--- In [email protected], Michael 
Poulin <m3pou...@...> wrote:
>
> Strongly disagree - an architect can and will do quite different
> things and we will never get the agreement of what should be done 
> because integration and interaction have significantly different 
> capabilities.

What things will an architect do differently?

* Define components of the architecture (some will be services)
* Define the relationships and interactions between those components 
(integration, though it might seem like some other activity)

If 2 services are to interact, that interaction will constitute an 
integration 99% of the time, IMO.

> One will say that SOA failing because promises based on 
> interactions never realise when doing integration. I am trying to 
> separate integration via Web Services from business efficiency 
> encapsulated in the service orientation (which is questionable for 
> the sphere of integration). 

Two services within an SOA design interacting via web services (or 
via any other mechanism) is integration.

> I see more and more evidences now of the organisations start 
> forgetting about the integration and more interested in the 
> business capabilities of SOA. "SOA is integration" is the call for 
> retreat.

They may forget they are doing integration, but that is what they are 
doing.

What are the steps needed for 2 services, that never before 
interacted, to start interacting? What are the steps that an 
orchestration must take to start using services?

Those steps are integration.

> As of choreography (as it is defined in current standard), it 
> violates principles of Loose-Coupling and Atomicy.

Loose-coupling != no coupling. Minimize coupling for the given 
situation. Some coupling is *always* necessary whenever two 
components interact. Services participating in choreography may still 
be considered "real" services in an architecture definition--they may 
just be more constrained (by state) than others.

I'm trying to recall--is "stateless" a *must* for SO or just 
preferred?

> Atomic service cannot participate in the choreography becuase that 
> may not know anything about other services (they are self-
> contained) and they do not need any other services to perform their 
> business tasks/functionality. Services participating in the 
> choreography are coupled with all other participants 

I'd offer they are constrained by state requirements (entry and exit 
conditions that must be satisfied), not by coupling with other 
participants (and certainly not *all* others). And there are ways to 
make the "who's next" call configurable or run-time dynamic (rules 
engine, for example).

> and this is true for every choreography the service participates. 
> So, only aggregate services that depend on other services by 
> definition are suitable for the choreography.

Which is to say, turn an aggregate into an orchestrator? (If I 
understand the orchestration vs. choreography correctly.)

> P.S. In orchestration, services do not integrate with each other, 
> they collaborate via the orchestration manager. 

Right. They are integrated with the orchestrator.

> In choreography, services integrate. 

Understood.

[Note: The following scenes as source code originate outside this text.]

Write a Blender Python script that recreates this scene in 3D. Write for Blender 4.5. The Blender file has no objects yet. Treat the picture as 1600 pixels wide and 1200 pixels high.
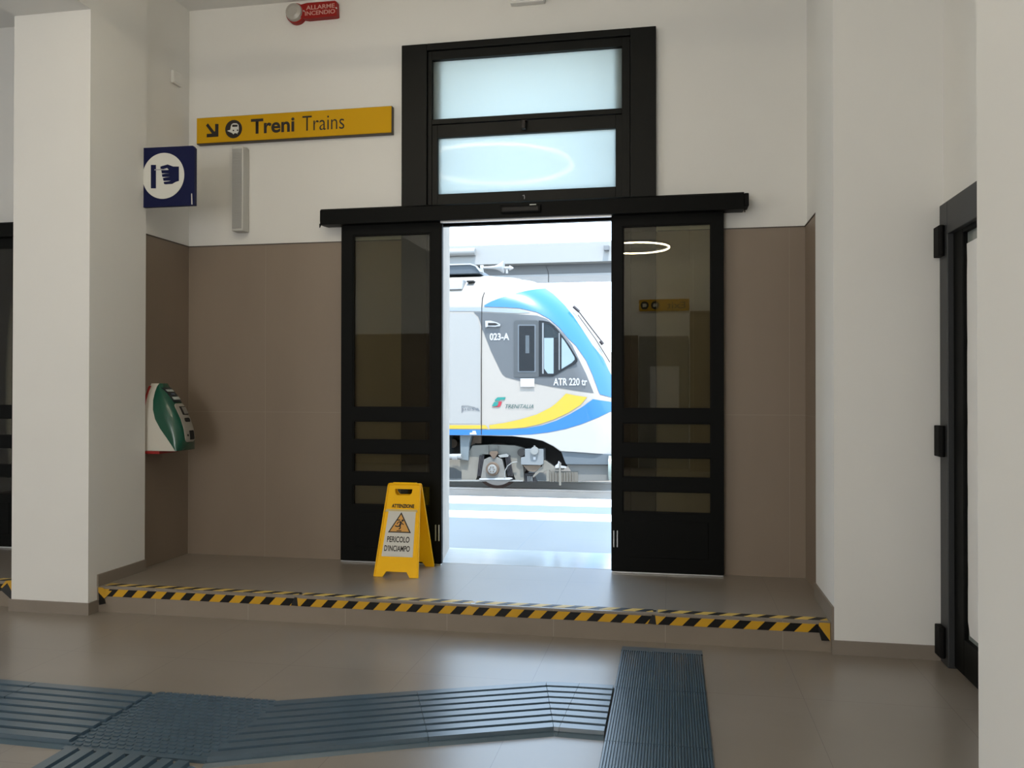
import bpy, bmesh, math, random
from mathutils import Vector, Matrix
random.seed(7)
D = bpy.data
SC = bpy.context.scene
COL = SC.collection

# ------------------------------------------------------------------ camera
YAW, PITCH, ROLL, FPX = math.radians(10.695), math.radians(0.432), math.radians(0.0514), 1327.7
CAMZ = 1.41
cf = Vector((-math.sin(YAW)*math.cos(PITCH), math.cos(YAW)*math.cos(PITCH), math.sin(PITCH)))
r0 = cf.cross(Vector((0, 0, 1))).normalized(); u0 = r0.cross(cf)
cr = math.cos(ROLL)*r0 + math.sin(ROLL)*u0
cu = -math.sin(ROLL)*r0 + math.cos(ROLL)*u0
cam = D.objects.new('camera', D.cameras.new('camera')); COL.objects.link(cam)
cam.data.sensor_width = 36; cam.data.lens = FPX/1600*36
cam.data.clip_start = .05; cam.data.clip_end = 400
cam.matrix_world = Matrix(((cr.x, cu.x, -cf.x, 0), (cr.y, cu.y, -cf.y, 0), (cr.z, cu.z, -cf.z, CAMZ), (0, 0, 0, 1)))
SC.camera = cam

def ray(x, y): return cr*((x-800)/FPX) - cu*((y-600)/FPX) + cf
def oy(x, y, Y):
    d = ray(x, y); t = Y/d.y; return Vector((d.x*t, Y, CAMZ+d.z*t))
def oz(x, y, Z):
    d = ray(x, y); t = (Z-CAMZ)/d.z; return Vector((d.x*t, d.y*t, Z))

# ------------------------------------------------------------------ view, sky, sun, fill lamps
SC.view_settings.view_transform = 'Standard'; SC.view_settings.look = 'None'
SC.view_settings.gamma = 1; SC.view_settings.use_curve_mapping = False
SC.view_settings.exposure = 0.0
w = D.worlds.new('world'); SC.world = w; w.use_nodes = True
nt = w.node_tree; bg = nt.nodes['Background']
tc = nt.nodes.new('ShaderNodeTexCoord'); sp = nt.nodes.new('ShaderNodeSeparateXYZ'); rp = nt.nodes.new('ShaderNodeValToRGB')
nt.links.new(tc.outputs['Generated'], sp.inputs[0]); nt.links.new(sp.outputs['Z'], rp.inputs[0]); nt.links.new(rp.outputs[0], bg.inputs[0])
rp.color_ramp.elements[0].position = 0.0; rp.color_ramp.elements[0].color = (.80, .92, 1, 1)
rp.color_ramp.elements[1].position = 0.9; rp.color_ramp.elements[1].color = (.36, .63, 1, 1)
bg.inputs[1].default_value = 4.6

def lamp(name, kind, energy, color, loc, direction, **kw):
    l = D.lights.new(name, kind); l.energy = energy; l.color = color
    for k, v in kw.items(): setattr(l, k, v)
    o = D.objects.new(name, l); COL.objects.link(o); o.location = loc
    o.rotation_euler = Vector(direction).to_track_quat('-Z', 'Y').to_euler()
    return o
EL = math.radians(69.8)
lamp('sun', 'SUN', 9.5, (1, .97, .92), (0, -10, 30), (-.12, math.cos(EL), -math.sin(EL)), angle=.009)
lamp('fill_left_unseen', 'AREA', 112, (1, .99, .965), (-8.85, -.75, 2.0), (1, 0.2, 0), shape='RECTANGLE', size=3.6, size_y=2.4)  # unseen area lamp, added to light the hall from the left
lamp('fill_rear_added', 'AREA', 128, (1, .985, .96), (-2.5, -3.8, 1.75), (0, 1, .06), shape='RECTANGLE', size=2.3, size_y=2.9)  # area lamp added to brighten the niche; the wall behind is solid

# ------------------------------------------------------------------ materials
MATS = {}
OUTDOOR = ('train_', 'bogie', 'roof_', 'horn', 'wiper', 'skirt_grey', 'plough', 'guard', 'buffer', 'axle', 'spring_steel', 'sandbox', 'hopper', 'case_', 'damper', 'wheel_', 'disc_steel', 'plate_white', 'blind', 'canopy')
def srgb(r, g, b):
    f = lambda c: (c/255/12.92) if c/255 <= .04045 else ((c/255+.055)/1.055)**2.4
    return (f(r), f(g), f(b), 1)
def mat(name, col, rough=.6, metal=0, spec=.5, emit=0, noise=0, nscale=8, bump=0, coat=0):
    if name in MATS: return MATS[name]
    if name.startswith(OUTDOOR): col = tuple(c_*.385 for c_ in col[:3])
    m = D.materials.new(name); m.use_nodes = True; n = m.node_tree; b = n.nodes['Principled BSDF']
    c = tuple(col) if len(col) == 4 else (*col, 1)
    b.inputs['Base Color'].default_value = c; b.inputs['Roughness'].default_value = rough
    b.inputs['Metallic'].default_value = metal; b.inputs['Specular IOR Level'].default_value = spec
    b.inputs['Coat Weight'].default_value = coat
    if emit:
        b.inputs['Emission Color'].default_value = c; b.inputs['Emission Strength'].default_value = emit
    if noise or bump:
        g = n.nodes.new('ShaderNodeNewGeometry'); nz = n.nodes.new('ShaderNodeTexNoise')
        nz.inputs['Scale'].default_value = nscale; nz.inputs['Detail'].default_value = 5
        n.links.new(g.outputs['Position'], nz.inputs['Vector'])
        if noise:
            mx = n.nodes.new('ShaderNodeMix'); mx.data_type = 'RGBA'
            mx.inputs[6].default_value = tuple(x*(1-noise) for x in c[:3])+(1,)
            mx.inputs[7].default_value = tuple(min(1, x*(1+noise)) for x in c[:3])+(1,)
            n.links.new(nz.outputs['Fac'], mx.inputs[0]); n.links.new(mx.outputs[2], b.inputs['Base Color'])
        if bump:
            bp = n.nodes.new('ShaderNodeBump'); bp.inputs['Strength'].default_value = bump; bp.inputs['Distance'].default_value = .01
            n.links.new(nz.outputs['Fac'], bp.inputs['Height']); n.links.new(bp.outputs[0], b.inputs['Normal'])
    MATS[name] = m; return m

def tile_mat(name, ca, cb, joints, jcol, rough=.45, wj=.0016, nscale=2.2, stretch=(1, 1, 1), spec=.5):
    """tiles: cloudy stoneware with thin joints; joints = [(axis, offset, period), ...] in metres"""
    m = D.materials.new(name); m.use_nodes = True; n = m.node_tree; b = n.nodes['Principled BSDF']
    g = n.nodes.new('ShaderNodeNewGeometry'); s = n.nodes.new('ShaderNodeSeparateXYZ'); n.links.new(g.outputs['Position'], s.inputs[0])
    mp = n.nodes.new('ShaderNodeMapping'); mp.inputs['Scale'].default_value = stretch; n.links.new(g.outputs['Position'], mp.inputs[0])
    nz = n.nodes.new('ShaderNodeTexNoise'); nz.inputs['Scale'].default_value = nscale; nz.inputs['Detail'].default_value = 5; nz.inputs['Roughness'].default_value = .5
    n.links.new(mp.outputs[0], nz.inputs['Vector'])
    cr_ = n.nodes.new('ShaderNodeValToRGB'); n.links.new(nz.outputs['Fac'], cr_.inputs[0])
    cr_.color_ramp.elements[0].position = .02; cr_.color_ramp.elements[0].color = (*ca[:3], 1)
    cr_.color_ramp.elements[1].position = .98; cr_.color_ramp.elements[1].color = (*cb[:3], 1)
    prev = None
    def M(op, a, bb=None):
        q = n.nodes.new('ShaderNodeMath'); q.operation = op
        for i, v in enumerate((a, bb)):
            if v is None: continue
            if isinstance(v, (int, float)): q.inputs[i].default_value = v
            else: n.links.new(v, q.inputs[i])
        return q.outputs[0]
    for ax, off, per in joints:
        f = M('FRACT', M('ADD', M('DIVIDE', M('SUBTRACT', s.outputs['XYZ'.index(ax)], off), per), 100.5))
        d = M('MULTIPLY', M('ABSOLUTE', M('SUBTRACT', f, .5)), per)
        j = M('LESS_THAN', d, wj)
        prev = j if prev is None else M('MAXIMUM', prev, j)
    mx = n.nodes.new('ShaderNodeMix'); mx.data_type = 'RGBA'
    n.links.new(prev, mx.inputs[0]); n.links.new(cr_.outputs[0], mx.inputs[6]); mx.inputs[7].default_value = (*jcol[:3], 1)
    n.links.new(mx.outputs[2], b.inputs['Base Color'])
    rr = M('ADD', M('MULTIPLY', nz.outputs['Fac'], .04), rough)
    n.links.new(rr, b.inputs['Roughness']); b.inputs['Specular IOR Level'].default_value = spec
    return m

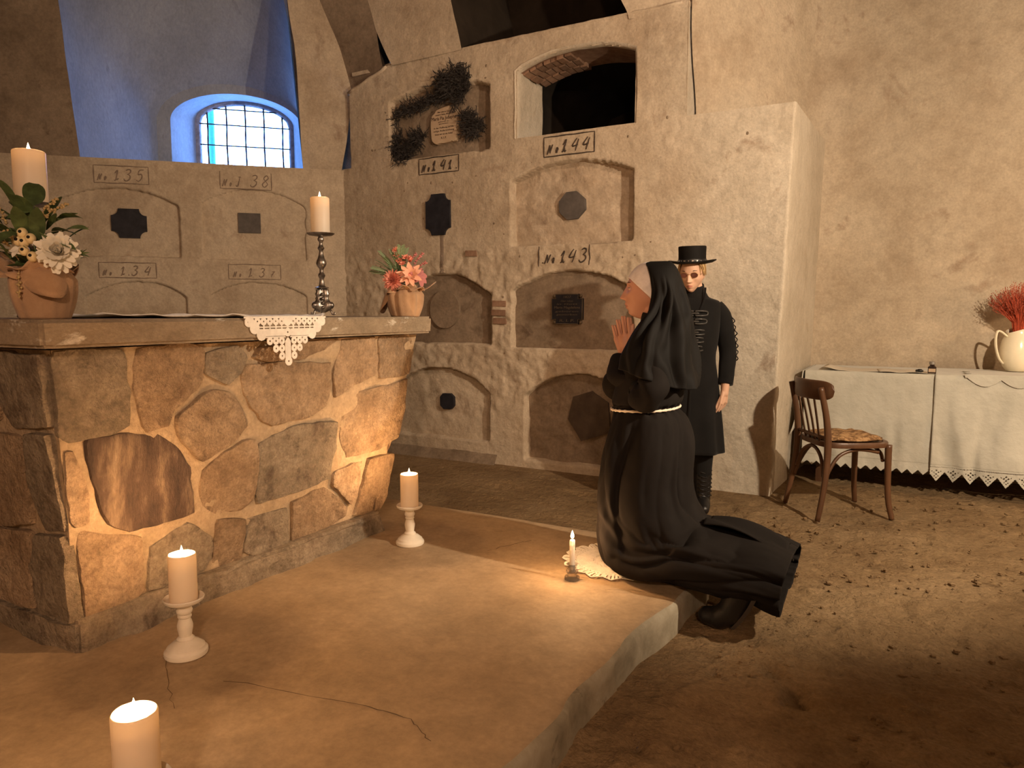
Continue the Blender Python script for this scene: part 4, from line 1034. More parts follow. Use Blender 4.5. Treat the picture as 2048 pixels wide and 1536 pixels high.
def white_pot():
    t = thing('white_flower_pot', 'burlap-wrapped pot of white flowers and green leaves on the altar, left end', 'flower pot', (-2.32, 1.225, ZA))
    burlap_pot(t, 0.064, 0.080, 0.158, 3, [(2.7, 4.5, 0.128, 0.10, 0.03, 0.02), (-1.25, 0.55, 0.150, 0.042, -0.02, 0.075), (4.3, 5.3, 0.130, 0.030, 0.02, 0.03), (1.2, 2.9, 0.128, 0.06, 0.04, 0.0)])
    mb = MB(); P = np.zeros((24, 8, 3))   # loose cuff standing up on the left
    for i in range(24):
        a = 2.6 + 1.7 * i / 23
        for j in range(8):
            s = j / 7; r = 0.075 + 0.085 * s + 0.01 * sin(i * .8); P[i, j] = (r * cos(a), r * sin(a), 0.125 + 0.085 * s * sin(pi * i / 23) ** .6)
    o = mb.grid(P).build('burlap_flap', BURLAP, parent=t); sm = o.modifiers.new('solid', 'SOLIDIFY'); sm.thickness = 0.002
    C = Vector((0, 0, 0.15)); rng = random.Random(4)
    big = leaf_mesh(0.088, 0.074, 0.15, 9, True).mesh('round_leaf', LEAF); mid_ = leaf_mesh(0.11, 0.04, 0.3).mesh('oval_leaf', LEAF); nar = leaf_mesh(0.10, 0.018, 0.3).mesh('narrow_leaf', LEAF)
    for (r, u, f, L, k, w) in ((-.06, .20, .02, vdir(-.2, 1, .4), big, 1.0), (-.02, .17, .03, vdir(.1, .7, .6), big, .95), (-.095, .15, .02, vdir(-.7, .8, .5), big, .85), (-.02, .21, -.01, vdir(.3, .9, .3), big, .8), (-.075, .09, .05, vdir(-.5, .3, .8), big, .8), (-.05, .12, .05, vdir(-.6, .5, .6), big, .9), (.0, .10, .06, vdir(.1, .8, .5), mid_, 1.1), (.03, .09, .05, vdir(.2, 1, .4), mid_, 1.1),
                         (-.09, .10, .0, vdir(-1, .1, .4), mid_, 1.0), (-.10, .07, .02, vdir(-1, -.2, .4), mid_, .9), (.02, .16, .0, vdir(.5, .9, .2), mid_, .9), (-.03, .15, .0, vdir(-.5, 1, .2), big, .9), (-.01, .12, .08, vdir(-.1, -.2, 1), mid_, .9),
                         (.06, .17, .0, vdir(1, .25, .2), mid_, .8), (.05, .13, .02, vdir(1, .15, .3), mid_, .85), (.06, .10, .04, vdir(1, -.05, .4), mid_, .8)):
        put('leaf', k, t, C + vdir(r, u - .02, f), L, rng.uniform(-.4, .4), w)
    for k in range(34):
        a = rng.uniform(-.9, .9); put('leaf', nar if k % 3 else mid_, t, C + vdir(rng.uniform(-.08, .09), rng.uniform(.0, .14), rng.uniform(-.04, .06)), vdir(a * 1.2, rng.uniform(-.1, 1), rng.uniform(0, .6)), rng.uniform(-1, 1), rng.uniform(.6, 1.0))
    for (r0, u0, r1, u1) in ((-.03, .04, -.075, .175), (-.02, .02, -.07, .105), (0, .03, -.035, .10), (-.02, .0, .0, -.09), (.02, .1, .13, .185), (.02, .1, .10, .20)):
        sprig(t, C + vdir(r0, u0, .07), C + vdir(r1, u1, .11 if u1 < .15 else .06), LEAF_SEED, 16)
    blossom(t, C + vdir(.085, .045, .055), vdir(.45, .25, .85), [(17, .062, .021, .0, .15), (17, .060, .021, .35, .05), (16, .052, .020, .65, -.1), (14, .043, .019, .95, -.25), (11, .033, .017, 1.2, -.4), (7, .022, .014, 1.4, -.5)], PETAL_WHITE, None, 'white_blossom', 1, True)
    for (r, u) in ((.005, .098), (.028, .082), (-.008, .076), (.008, .072), (.008, .047), (.030, .030)):
        p = C + vdir(r, u, .085); mb = MB(); mb.sphere((0, 0, 0), (.0145, .0145, .0155), 12, 8)
        b = mb.build('berry', BERRY, parent=t); b.location = p
        MB().sphere(vdir(.002, .003, .0135), (.0048, .0048, .0048), 8, 5).build('eye_spot', DARK, parent=b)
        MB().tube([p + vdir(0, -.012, -.01), C + vdir(.01, 0, .02)], 0.0012, 5).build('stalk', LEAF, parent=t)
    blossom(t, C + vdir(-.012, .052, .08), vdir(-.2, .4, .9), [(6, .03, .02, .3, .1)], PETAL_WHITE, None, 'small_white_flower', 5)
    for k in range(6): put('leaf', nar, t, C + vdir(.125, .045, .03), vdir(1, .1 * (k - 2.5), .1 * k - .2), k, .35)
white_pot()
def pink_pot():
    t = thing('pink_flower_pot', 'burlap-wrapped pot of peach and coral flowers at the right end of the altar', 'flower pot', (-2.19, 2.835, ZA))
    burlap_pot(t, 0.066, 0.082, 0.142, 8, [(-1.6, -0.5, .128, .035, .03, .02), (3.1, 4.3, .128, .045, .0, .12), (-2.4, -1.5, .130, .030, .02, .05), (0.1, 0.95, .125, .075, .035, .0), (0.9, 2.9, .125, .04, .04, .01), (-0.7, 0.3, .13, .04, .03, .03)])
    C = Vector((0, 0, .14)); rng = random.Random(9)
    blossom(t, C + vdir(.035, .055, .07), vdir(.15, .35, .95), [(9, .066, .026, .22, .05), (8, .050, .022, .65, -.1)], PETAL_PEACH, (.012, PETAL_CORAL), 'peach_dahlia', 2)
    blossom(t, C + vdir(-.045, .032, .07), vdir(-.3, .25, .9), [(26, .056, .011, -.05, .2), (25, .054, .011, .3, .1), (22, .049, .011, .65, .0), (18, .042, .010, .95, -.1), (12, .032, .009, 1.25, -.1)], PETAL_CORAL, None, 'coral_chrysanthemum', 3)
    blossom(t, C + vdir(.075, .05, .05), vdir(.7, .2, .7), [(7, .055, .03, .2, .2)], PETAL_ROSE, None, 'rose_blossom', 4)
    blossom(t, C + vdir(.03, .12, .04), vdir(.2, .8, .5), [(6, .03, .024, 1.0, -.4), (5, .022, .02, 1.3, -.4)], PETAL_CORAL, None, 'coral_bud', 5)
    for (r, u) in ((-.035, .175), (-.03, .15), (-.02, .125), (-.005, .11), (.01, .14)):
        blossom(t, C + vdir(r, u, .04), vdir(r * 5, .6, .7), [(9, .022, .007, .4, 0), (7, .017, .006, .9, 0)], PETAL_CORAL, None, 'small_pink_flower', int(u * 1000))
    for (r0, u0, r1, u1) in ((.04, .08, .10, .165), (.04, .07, .085, .15), (.05, .06, .115, .12), (.03, .1, .065, .16)): sprig(t, C + vdir(r0, u0, .03), C + vdir(r1, u1, .03), PETAL_ROSE, 12, 'berry_sprig')
    nar = leaf_mesh(.034, .007, .35).mesh('frond_leaflet', LEAF_PALE); mid_ = leaf_mesh(.07, .03, .3).mesh('green_leaf', LEAF)
    fr = MB().tube([(0, 0, 0), (.05, 0, .01), (.1, 0, .006), (.15, 0, -.012)], .0014, 5).mesh('frond_stem', LEAF_PALE)
    frm = MB(); frm.tube([(0, 0, 0), (.05, 0, .01), (.1, 0, .006), (.15, 0, -.012)], .0014, 5)
    for k in range(16):
        q = .25 + .75 * k / 15; p = Vector((.15 * q, 0, .012 * sin(q * 3)))
        for s in (-1, 1):
            lm = leaf_mesh(.036 * (1.15 - q * .6), .007, .2, 4); M = Matrix.Rotation(s * 1.0, 3, 'Z'); frm.add([p + M @ Vector(v) for v in lm.v], lm.f)
    fm = frm.mesh('fern_frond', LEAF_PALE, recalc=False)
    for k, (r, u, f) in enumerate(((-1, .9, .3), (-.8, 1.2, .2), (-.4, 1.4, .2), (0, 1.4, .1), (.3, 1.3, .2), (-1.2, .6, .3), (-1, .35, .5), (-.6, 1, .5), (-.2, 1.2, .4), (.1, 1.2, .4))):
        put('fern_frond', fm, t, C + vdir(-.02, .03, .01), vdir(r, u, f), rng.uniform(-.7, .7), rng.uniform(.85, 1.15))
    for k in range(12): put('leaf', mid_, t, C + vdir(rng.uniform(-.06, .06), rng.uniform(0, .05), rng.uniform(0, .05)), vdir(rng.uniform(-1, 1), rng.uniform(0, .8), rng.uniform(.2, .8)), rng.uniform(-1, 1), .8)
pink_pot()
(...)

Increasing the coupling, which may be perfectly 
legitimate (and would not necessarily render the design "non-SOA" 
IMO). 

> If I integrate 2 apps with a Web Service type message exchange, 
> none of them constitute a service.

That depends on the nature of the capability exposed by the apps. An 
app can certainly be the implementation environment of a "real" 
service. But I think your point is that simply tying 2 apps together 
via web services doesn't necessarily create a "service", which I 
agree with.

I think we may be more in agreement than what it seems. IMO, 
integration is a core part of SO principles and approaches--but one 
shouldn't focus primarily nor solely on that.